I do wonder whether Rick Owens is reaching the same point in his career. The staples sell season after season - at this point it would seem to be a leather jacket and trainer brand. For those who have been buying Rick for a number of years, they already have a perfectly serviceable wardrobe that does not really need frequent additions past restocking basics. So how do you get those consumers to buy more? Well Rick's answer would seem to be by continuing to sell the staples but introducing new colours - hence the likes of passport (dark blue). Of course the more complex pieces are still there for those requiring them, but in refining the basics with the introduction of new shades I think Rick is doing something quite clever. The very fact that he has such a defined range of basics means that he can go back to the use of colours in his earlier collections and reintroduce them to a newer audience who have only ever known him for creating in black. Spring/Summer 2015 was a prime example, with Rick pushing the boat with multiple colours, whilst looking back to older work, and thus shocking the newer audience (and of course it will be interesting to see how the streetwear communities react).

This self-referential style of design is central to Rick's approach (after all he is the designer who said that each collection is merely the continuation of the same story), but also one that I think is gaining traction amongst a number of designers in the contemporary sphere. With the rise of defined fashion tribes, propagated by the immediacy and prevalence of social media, it is no wonder that designers are beginning to look inwards. You already know that whatever you design will end up in H&M and Zara next week, so rather than starting from some external point, why not go back and refine? I personally think it is a far better way of designing, because in revisiting and rethinking, you create a coherent thread that allows you to pursue some idea of perfecting your aesthetic for the current moment. Self-reflexivity inherently allows for the formation of a clearly defined voice, and that is necessary for any designer wishing to be at their best (the difference between Lagerfeld and Saint Laurent being that Yves actually had a voice of his own, Karl never has done - I know I say this all the time, but Karl Lagerfeld is not a fashion designer, he is a stylist).   

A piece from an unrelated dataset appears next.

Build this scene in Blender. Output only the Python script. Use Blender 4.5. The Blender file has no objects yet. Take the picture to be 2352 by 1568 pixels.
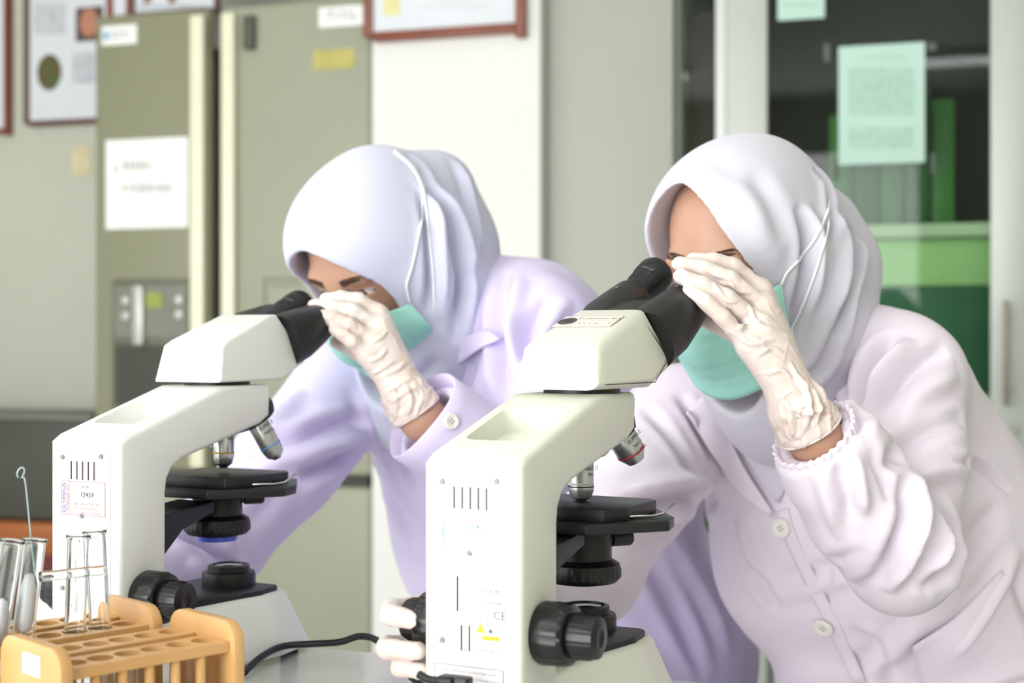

The idea of a clearly defined voice returns us to considering the staples and uniforms. It is this that interests me most when it comes to my own relationship with fashion and dress. Although I am absolutely fascinated by the ebbs and flows of the fashion cycle, and the birth and evolution of trends, when it comes to what I myself wear, it does not really factor into things. Both designers provide ample choice for the creation and refinement of a small capsule wardrobe, and it is this idea that drives me - because in keeping my wardrobe intentionally small I am better able to examine my relationship with dress. The idea of having less may seem paradoxical to an interest in fashion, but I think it is actually intrinsic to my interest in fashion and dress. It is about constantly questioning and exploring the relationship we have, not only with the material object that constitutes dress, but with the idea of self-representation and social identity itself. In owning less it is easier to ask the numerous questions I have, because if it takes me two years to look for and buy a single white shirt, I am hardly wanting for more time to explore. But it is not simply enough to own less, you have to want less. Collections like these make me happy, because they force us to ask questions. But at the same time, you know you will see the usual variations of a uniform on the rails, and whilst that may bore others, I love seeing such focused design.